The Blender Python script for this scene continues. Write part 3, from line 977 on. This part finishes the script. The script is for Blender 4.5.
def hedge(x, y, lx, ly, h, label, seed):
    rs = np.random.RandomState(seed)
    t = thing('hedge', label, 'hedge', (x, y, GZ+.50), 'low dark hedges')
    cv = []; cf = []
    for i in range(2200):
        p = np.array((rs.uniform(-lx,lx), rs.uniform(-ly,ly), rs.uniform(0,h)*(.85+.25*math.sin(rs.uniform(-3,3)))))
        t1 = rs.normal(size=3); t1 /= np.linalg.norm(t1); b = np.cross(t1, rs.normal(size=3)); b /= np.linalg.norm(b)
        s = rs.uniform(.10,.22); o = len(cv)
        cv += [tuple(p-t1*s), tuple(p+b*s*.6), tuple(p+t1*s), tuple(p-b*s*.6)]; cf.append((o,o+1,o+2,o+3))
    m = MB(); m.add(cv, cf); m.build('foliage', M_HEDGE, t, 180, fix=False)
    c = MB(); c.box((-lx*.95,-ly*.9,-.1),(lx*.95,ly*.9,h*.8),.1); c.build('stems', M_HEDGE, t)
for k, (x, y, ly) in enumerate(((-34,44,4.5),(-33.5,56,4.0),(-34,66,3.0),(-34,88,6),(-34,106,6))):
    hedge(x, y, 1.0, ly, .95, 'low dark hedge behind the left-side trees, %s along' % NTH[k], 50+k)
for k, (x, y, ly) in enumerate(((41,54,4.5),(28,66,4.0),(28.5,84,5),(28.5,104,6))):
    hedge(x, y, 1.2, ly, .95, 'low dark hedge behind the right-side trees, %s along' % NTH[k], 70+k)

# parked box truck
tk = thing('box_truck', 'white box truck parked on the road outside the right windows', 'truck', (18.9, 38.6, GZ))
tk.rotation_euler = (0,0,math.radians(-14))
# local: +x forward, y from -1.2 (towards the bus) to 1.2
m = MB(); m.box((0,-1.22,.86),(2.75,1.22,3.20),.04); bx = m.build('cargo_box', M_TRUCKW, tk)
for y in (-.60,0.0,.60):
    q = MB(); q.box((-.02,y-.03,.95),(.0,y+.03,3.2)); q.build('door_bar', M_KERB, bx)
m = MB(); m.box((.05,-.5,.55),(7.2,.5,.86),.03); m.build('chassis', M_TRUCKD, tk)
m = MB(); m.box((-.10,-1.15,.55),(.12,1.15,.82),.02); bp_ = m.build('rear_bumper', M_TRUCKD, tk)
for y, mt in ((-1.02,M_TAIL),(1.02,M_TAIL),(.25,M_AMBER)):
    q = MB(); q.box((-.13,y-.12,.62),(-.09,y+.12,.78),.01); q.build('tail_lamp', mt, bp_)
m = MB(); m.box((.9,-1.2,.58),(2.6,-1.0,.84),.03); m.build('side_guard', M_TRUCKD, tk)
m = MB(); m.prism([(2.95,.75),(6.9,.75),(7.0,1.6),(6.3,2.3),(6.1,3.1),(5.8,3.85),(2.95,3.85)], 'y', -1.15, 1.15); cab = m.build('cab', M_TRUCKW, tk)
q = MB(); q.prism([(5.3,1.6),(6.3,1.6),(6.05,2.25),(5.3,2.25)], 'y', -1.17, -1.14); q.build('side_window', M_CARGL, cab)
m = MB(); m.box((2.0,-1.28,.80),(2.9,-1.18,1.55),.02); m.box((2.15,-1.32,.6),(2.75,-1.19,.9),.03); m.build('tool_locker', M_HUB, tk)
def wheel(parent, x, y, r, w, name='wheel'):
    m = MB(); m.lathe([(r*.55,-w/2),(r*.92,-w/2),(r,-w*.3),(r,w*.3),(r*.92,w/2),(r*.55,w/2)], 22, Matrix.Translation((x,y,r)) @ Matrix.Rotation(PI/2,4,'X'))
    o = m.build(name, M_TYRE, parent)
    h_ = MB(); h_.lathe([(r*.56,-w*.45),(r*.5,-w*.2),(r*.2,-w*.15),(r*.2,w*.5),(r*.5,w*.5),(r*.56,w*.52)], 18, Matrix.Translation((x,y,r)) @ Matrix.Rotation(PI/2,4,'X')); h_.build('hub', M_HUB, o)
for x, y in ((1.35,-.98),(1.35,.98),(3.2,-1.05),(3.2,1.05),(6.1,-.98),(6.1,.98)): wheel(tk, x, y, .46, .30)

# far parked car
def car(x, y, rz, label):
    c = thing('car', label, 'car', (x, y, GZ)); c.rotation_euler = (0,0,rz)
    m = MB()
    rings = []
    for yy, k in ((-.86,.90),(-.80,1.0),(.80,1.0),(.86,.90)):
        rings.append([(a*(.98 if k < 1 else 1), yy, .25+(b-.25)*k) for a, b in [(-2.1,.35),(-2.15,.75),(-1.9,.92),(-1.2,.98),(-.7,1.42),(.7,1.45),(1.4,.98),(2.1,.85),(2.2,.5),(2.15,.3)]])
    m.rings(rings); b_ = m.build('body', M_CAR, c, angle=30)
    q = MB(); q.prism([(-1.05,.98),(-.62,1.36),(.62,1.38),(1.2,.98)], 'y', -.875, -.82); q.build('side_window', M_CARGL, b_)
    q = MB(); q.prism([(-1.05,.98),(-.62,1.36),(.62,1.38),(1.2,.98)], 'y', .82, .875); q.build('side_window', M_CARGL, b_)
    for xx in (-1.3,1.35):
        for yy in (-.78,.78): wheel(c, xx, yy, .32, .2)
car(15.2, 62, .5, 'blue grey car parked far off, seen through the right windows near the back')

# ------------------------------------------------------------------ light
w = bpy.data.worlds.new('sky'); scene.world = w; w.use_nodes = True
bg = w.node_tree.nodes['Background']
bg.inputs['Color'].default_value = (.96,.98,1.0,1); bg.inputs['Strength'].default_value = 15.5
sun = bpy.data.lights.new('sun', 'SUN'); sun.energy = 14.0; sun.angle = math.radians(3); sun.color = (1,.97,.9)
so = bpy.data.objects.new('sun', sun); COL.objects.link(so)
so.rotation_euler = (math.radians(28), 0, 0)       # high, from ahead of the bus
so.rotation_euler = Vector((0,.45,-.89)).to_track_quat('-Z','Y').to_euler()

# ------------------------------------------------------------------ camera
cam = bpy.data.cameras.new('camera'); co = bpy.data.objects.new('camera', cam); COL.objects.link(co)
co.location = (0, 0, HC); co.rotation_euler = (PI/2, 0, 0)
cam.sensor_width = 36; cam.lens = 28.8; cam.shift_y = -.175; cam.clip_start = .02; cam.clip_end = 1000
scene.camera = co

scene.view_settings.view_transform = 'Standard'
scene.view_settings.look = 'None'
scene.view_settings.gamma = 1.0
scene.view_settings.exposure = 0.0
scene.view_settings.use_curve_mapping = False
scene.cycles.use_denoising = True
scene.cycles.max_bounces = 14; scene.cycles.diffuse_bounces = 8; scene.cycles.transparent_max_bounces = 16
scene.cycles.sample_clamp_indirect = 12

- Work instructions: Restate every line of the data word for word.

- Result of this task:
The Blender Python script for this scene continues. Write part 3, from line 977 on. This part finishes the script. The script is for Blender 4.5.
def hedge(x, y, lx, ly, h, label, seed):
    rs = np.random.RandomState(seed)
    t = thing('hedge', label, 'hedge', (x, y, GZ+.50), 'low dark hedges')
    cv = []; cf = []
    for i in range(2200):
        p = np.array((rs.uniform(-lx,lx), rs.uniform(-ly,ly), rs.uniform(0,h)*(.85+.25*math.sin(rs.uniform(-3,3)))))
        t1 = rs.normal(size=3); t1 /= np.linalg.norm(t1); b = np.cross(t1, rs.normal(size=3)); b /= np.linalg.norm(b)
        s = rs.uniform(.10,.22); o = len(cv)
        cv += [tuple(p-t1*s), tuple(p+b*s*.6), tuple(p+t1*s), tuple(p-b*s*.6)]; cf.append((o,o+1,o+2,o+3))
    m = MB(); m.add(cv, cf); m.build('foliage', M_HEDGE, t, 180, fix=False)
    c = MB(); c.box((-lx*.95,-ly*.9,-.1),(lx*.95,ly*.9,h*.8),.1); c.build('stems', M_HEDGE, t)
for k, (x, y, ly) in enumerate(((-34,44,4.5),(-33.5,56,4.0),(-34,66,3.0),(-34,88,6),(-34,106,6))):
    hedge(x, y, 1.0, ly, .95, 'low dark hedge behind the left-side trees, %s along' % NTH[k], 50+k)
for k, (x, y, ly) in enumerate(((41,54,4.5),(28,66,4.0),(28.5,84,5),(28.5,104,6))):
    hedge(x, y, 1.2, ly, .95, 'low dark hedge behind the right-side trees, %s along' % NTH[k], 70+k)

# parked box truck
tk = thing('box_truck', 'white box truck parked on the road outside the right windows', 'truck', (18.9, 38.6, GZ))
tk.rotation_euler = (0,0,math.radians(-14))
# local: +x forward, y from -1.2 (towards the bus) to 1.2
m = MB(); m.box((0,-1.22,.86),(2.75,1.22,3.20),.04); bx = m.build('cargo_box', M_TRUCKW, tk)
for y in (-.60,0.0,.60):
    q = MB(); q.box((-.02,y-.03,.95),(.0,y+.03,3.2)); q.build('door_bar', M_KERB, bx)
m = MB(); m.box((.05,-.5,.55),(7.2,.5,.86),.03); m.build('chassis', M_TRUCKD, tk)
m = MB(); m.box((-.10,-1.15,.55),(.12,1.15,.82),.02); bp_ = m.build('rear_bumper', M_TRUCKD, tk)
for y, mt in ((-1.02,M_TAIL),(1.02,M_TAIL),(.25,M_AMBER)):
    q = MB(); q.box((-.13,y-.12,.62),(-.09,y+.12,.78),.01); q.build('tail_lamp', mt, bp_)
m = MB(); m.box((.9,-1.2,.58),(2.6,-1.0,.84),.03); m.build('side_guard', M_TRUCKD, tk)
m = MB(); m.prism([(2.95,.75),(6.9,.75),(7.0,1.6),(6.3,2.3),(6.1,3.1),(5.8,3.85),(2.95,3.85)], 'y', -1.15, 1.15); cab = m.build('cab', M_TRUCKW, tk)
q = MB(); q.prism([(5.3,1.6),(6.3,1.6),(6.05,2.25),(5.3,2.25)], 'y', -1.17, -1.14); q.build('side_window', M_CARGL, cab)
m = MB(); m.box((2.0,-1.28,.80),(2.9,-1.18,1.55),.02); m.box((2.15,-1.32,.6),(2.75,-1.19,.9),.03); m.build('tool_locker', M_HUB, tk)
def wheel(parent, x, y, r, w, name='wheel'):
    m = MB(); m.lathe([(r*.55,-w/2),(r*.92,-w/2),(r,-w*.3),(r,w*.3),(r*.92,w/2),(r*.55,w/2)], 22, Matrix.Translation((x,y,r)) @ Matrix.Rotation(PI/2,4,'X'))
    o = m.build(name, M_TYRE, parent)
    h_ = MB(); h_.lathe([(r*.56,-w*.45),(r*.5,-w*.2),(r*.2,-w*.15),(r*.2,w*.5),(r*.5,w*.5),(r*.56,w*.52)], 18, Matrix.Translation((x,y,r)) @ Matrix.Rotation(PI/2,4,'X')); h_.build('hub', M_HUB, o)
for x, y in ((1.35,-.98),(1.35,.98),(3.2,-1.05),(3.2,1.05),(6.1,-.98),(6.1,.98)): wheel(tk, x, y, .46, .30)

# far parked car
def car(x, y, rz, label):
    c = thing('car', label, 'car', (x, y, GZ)); c.rotation_euler = (0,0,rz)
    m = MB()
    rings = []
    for yy, k in ((-.86,.90),(-.80,1.0),(.80,1.0),(.86,.90)):
        rings.append([(a*(.98 if k < 1 else 1), yy, .25+(b-.25)*k) for a, b in [(-2.1,.35),(-2.15,.75),(-1.9,.92),(-1.2,.98),(-.7,1.42),(.7,1.45),(1.4,.98),(2.1,.85),(2.2,.5),(2.15,.3)]])
    m.rings(rings); b_ = m.build('body', M_CAR, c, angle=30)
    q = MB(); q.prism([(-1.05,.98),(-.62,1.36),(.62,1.38),(1.2,.98)], 'y', -.875, -.82); q.build('side_window', M_CARGL, b_)
    q = MB(); q.prism([(-1.05,.98),(-.62,1.36),(.62,1.38),(1.2,.98)], 'y', .82, .875); q.build('side_window', M_CARGL, b_)
    for xx in (-1.3,1.35):
        for yy in (-.78,.78): wheel(c, xx, yy, .32, .2)
car(15.2, 62, .5, 'blue grey car parked far off, seen through the right windows near the back')

# ------------------------------------------------------------------ light
w = bpy.data.worlds.new('sky'); scene.world = w; w.use_nodes = True
bg = w.node_tree.nodes['Background']
bg.inputs['Color'].default_value = (.96,.98,1.0,1); bg.inputs['Strength'].default_value = 15.5
sun = bpy.data.lights.new('sun', 'SUN'); sun.energy = 14.0; sun.angle = math.radians(3); sun.color = (1,.97,.9)
so = bpy.data.objects.new('sun', sun); COL.objects.link(so)
so.rotation_euler = (math.radians(28), 0, 0)       # high, from ahead of the bus
so.rotation_euler = Vector((0,.45,-.89)).to_track_quat('-Z','Y').to_euler()

# ------------------------------------------------------------------ camera
cam = bpy.data.cameras.new('camera'); co = bpy.data.objects.new('camera', cam); COL.objects.link(co)
co.location = (0, 0, HC); co.rotation_euler = (PI/2, 0, 0)
cam.sensor_width = 36; cam.lens = 28.8; cam.shift_y = -.175; cam.clip_start = .02; cam.clip_end = 1000
scene.camera = co

scene.view_settings.view_transform = 'Standard'
scene.view_settings.look = 'None'
scene.view_settings.gamma = 1.0
scene.view_settings.exposure = 0.0
scene.view_settings.use_curve_mapping = False
scene.cycles.use_denoising = True
scene.cycles.max_bounces = 14; scene.cycles.diffuse_bounces = 8; scene.cycles.transparent_max_bounces = 16
scene.cycles.sample_clamp_indirect = 12